Peng Shuai Denies Making Sexual Assault Charges Against Chinese Vice Premier

FILE - China's Peng Shuai reacts during her first round singles match against Japan's Nao
AP Photo/Andy Brownbill, File

Chinese tennis star Peng Shuai has finally come out on camera only to deny her earlier accusations that a Chinese official raped her.

Early in November, Shuai posted a message to her Chinese social media account saying that she had been sexually abused in 2019 by Chinese Vice Premier Zhang Gaoli. But her Weibo account was quickly shut down and the post was deleted. Shuai then spent nearly a month in isolation, not being seen on her own in public for more than three weeks.

Chinese Vice-Premier Zhang Gaoli makes a speech during the Philippines - China Trade and Investment Fourm at the Great Hall of the People on October...

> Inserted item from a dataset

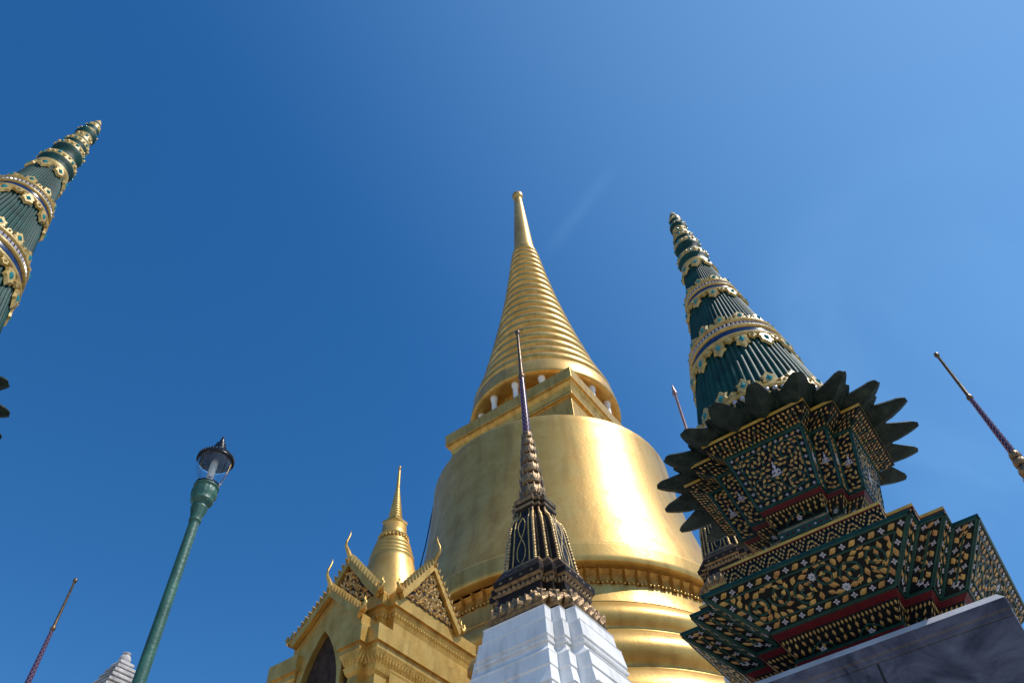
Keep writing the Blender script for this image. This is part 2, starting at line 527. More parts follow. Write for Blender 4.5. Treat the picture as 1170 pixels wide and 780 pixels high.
def deco_upper(p):
    """small flaring panel under the yellow edge: triangular sprays of drops"""
    if p.wt < .05: return
    n = max(1, int(round(p.wt / .20)))
    for i in range(n):
        c0 = (i + .5) / n - .5
        for side in (-1, 1):
            p.bar([((c0 + side * .5 / n) * p.w(.01), .012), (c0 * p.w(p.h * .8), p.h * .85)], .012)
        for row in range(4):
            t = p.h * (.12 + row * .25)
            for k in range(4):
                s = (c0 + (k - 1.5 + .5 * (row % 2)) * .25 / n) * p.w(t) + random.uniform(-.004, .004)
                if p.inside(s, t, .008): p.leaf(s, t, -PI / 2 + (k - 1.5) * .35 + random.uniform(-.2, .2), .046 * random.uniform(.8, 1.1), .027, random.choice(('leaf', 'leaf2')), .008)
    p.bar([(-p.wb / 2, .004), (p.wb / 2, .004)], .016)

def deco_arches(p, step=.17):
    """frieze: row of pointed arches of small leaves round a green core with a pale flower"""
    if p.wt < .06: return
    n = max(1, int(round(p.wt / step)))
    for i in range(n):
        cx = ((i + .5) / n - .5) * p.wt; hw = .5 * p.wt / n
        for rx, top, L, cnt in ((.92, .84, .036, 6), (.64, .66, .030, 5)):
            for sg in (-1, 1):
                for k in range(cnt):
                    f = (k + .35) / cnt
                    s = cx + sg * hw * rx * (1 - f ** 1.7); t = p.h * (.06 + (top - .06) * f ** .85)
                    if p.inside(s, t, .004): p.leaf(s, t, PI / 2 + sg * (.15 + .8 * f), L, L * .62, random.choice(('leaf', 'leaf', 'leaf2')), .009)
        p.bar([(cx - hw * .36, p.h * .04), (cx - hw * .34, p.h * .26), (cx, p.h * .52), (cx + hw * .34, p.h * .26), (cx + hw * .36, p.h * .04)], .018)
        p.flower(cx, p.h * .22, .026, n=3)
        for dx, dy in ((-1, .62), (-1, .80), (-.62, .84), (.62, .84), (-.8, .72), (.8, .72), (-.82, .94), (-.4, .95), (0, .95), (.4, .95), (.82, .94)):
            s, t = cx + dx * hw, p.h * dy
            if p.inside(s, t, .004): p.leaf(s, t, PI / 2, .028, .018, 'leaf', .007)

def deco_low(p, L=.05):
    """lower flaring panel under the red band: upright drops, arch in the middle"""
    if p.wt < .05: return
    n = max(2, int(p.wt / .034))
    for i in range(n):
        f = (i + .5) / n - .5
        p.leaf(f * p.w(p.h * .88), p.h * .86, PI / 2, L * .75, .020, 'leaf', .007)
        if i % 2 == 0:
            p.leaf(f * p.w(p.h * .62), p.h * .62, PI / 2 + random.uniform(-.4, .4), L, .026, random.choice(('leaf', 'leaf2')), .008)
            p.leaf(f * p.w(p.h * .34), p.h * .36, PI / 2 + random.uniform(-.5, .5), L, .028, random.choice(('leaf', 'leaf2')), .008)
    k = max(1, int(round(p.wt / .42)))
    for i in range(k):
        c0 = ((i + .5) / k - .5) * p.wb
        hw = p.wb / k * .30
        p.bar([(c0 - hw, .01), (c0 - hw * .6, p.h * .34), (c0, p.h * .5), (c0 + hw * .6, p.h * .34), (c0 + hw, .01)], .016)
        p.flower(c0, p.h * .22, .030, n=5)

# ------------------------------------------------------------------ ground
gm = bpy.data.materials.new('terrace_paving')
gm.use_nodes = True
t = gm.node_tree
b = t.nodes["Principled BSDF"]
co = t.nodes.new("ShaderNodeTexCoord")
br = t.nodes.new("ShaderNodeTexBrick")
br.inputs['Scale'].default_value = 1.0
br.inputs['Color1'].default_value = (0.50, 0.42, 0.33, 1)
br.inputs['Color2'].default_value = (0.42, 0.36, 0.28, 1)
br.inputs['Mortar'].default_value = (0.14, 0.13, 0.12, 1)
br.inputs['Mortar Size'].default_value = 0.008
t.links.new(co.outputs['Object'], br.inputs['Vector'])
t.links.new(br.outputs[0], b.inputs['Base Color'])
b.inputs['Roughness'].default_value = 0.7
M['paving'] = gm
mb = MB()
S = 1500
mb.poly([(-S, -S, GZ), (S, -S, GZ), (S, S, GZ), (-S, S, GZ)], 'paving')
gr = mb.build('ground'); gr['kind'] = 'structure'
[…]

Chinese Vice-Premier Zhang Gaoli makes a speech on October 20, 2016, in Beijing, China. (Wu Hong-Pool/Getty Images)

Shuai did appear in several government-sponsored posts with Chinese officials claiming that the athlete was not being re-educated out of her sexual assault claims and that she was still as free as any other Chinese subject.

But now, Shuai was seen on camera denouncing anyone who may have “misunderstood” her original, now-deleted post.

“First, I need to stress one point that is extremely important, I have never said or written that anyone has sexually assaulted me, I have to clearly stress this point,” Peng said in the video posted by a media outlet in Singapore, Reuters reported.

Shuai added that the message about Vice Premier Gaoli that was deleted by the Chinese government is a “private matter” and that people have had “many misunderstandings” about what she was saying — though she did not elaborate on just what misunderstandings there could have been.

The athlete also claimed that she had not disappeared and was just living in her home without supervision.

Finally, she claimed that she wrote a letter to the Women’s Tennis Association (WTA) telling them that there was no sexual assault and insisting that the accounts of her situation reported by Chinese state media outlets were accurate.

On December 1, the WTA withdrew its support of all its events scheduled in China until it was satisfied that Shuai was free of oppression. And WTA CEO Steve Simon said that it seemed clear that Shuai was being “influenced by others” n her public statements made since the deletion of her post and her disappearance from public view.

Shuai’s sudden turnaround may seem hard to believe when reading her full, original statement in which it seems clear that she was pressured into a sexual relationship by a powerful member of the Chinese government.